Saturday, 20 December 2008
Habakkuk
The Museo dell'Opera del Duomo (Museum of the Works of the Cathedral) in Florence sounds like one it's going to be one of the dullest museums going. Actually (and this may be the first genuinely useful Tuscany travel tip posted on this blog) I'd say a trip to the Museum trebles the value of a visit to the Duomo; the Duomo being, along with the Uffizi, the thing a visitor to Florence is most likely to go to.
The museum is brilliant for several reasons:
- The Duomo is enormous, there's no way you can see all the statutes and details placed high up on the facade, the museum has them all displayed
- In addition, those statues, reliefs and bits and pieces in the facade are mostly copies now for reasons of wear and tear, and changing fashion (more below), so what you see in the museum are the originals
- It has genuinely interesting details of the building of the cathedral and its facade. Despite the cathedral standing since before the Middle Ages the current facade was only built in the twentieth century because every time a prolonged commissioning period or competition approached completion, the person in charge would change their mind, die or be replaced, the commission would be cancelled and the years would pass before anyone could agree to try commissioning it again. The same went for the interior of the cathedral - it was cleared out several times to be replaced with more fashionable works.
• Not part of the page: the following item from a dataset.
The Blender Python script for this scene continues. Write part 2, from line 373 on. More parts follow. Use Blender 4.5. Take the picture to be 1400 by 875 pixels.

- It includes explanation of Brunellschi's incredible feat of engineering to get the enormous dome to the cathedral designed and constructed, and added to the existing structure
- It contains numerous pieces of art that are worth a visit on their own account - Donatello and Della Robbia's brilliant choir lofts, Michelangelo's Pieta, Donatello's Mary Magdalene and Ghiberti's original bronze cast baptistry doors, The Gates of Paradise.
Della Robbia, above, and Donatello, below
- Finally, it includes my favourite piece in any of the museums and exhibitions we've seen so far: Donatello's Habakkuk, a sculpture of one of the Old Testament prophets. Below, even my shoddy camera phone can't completely detract from an astoundingly powerful piece of art.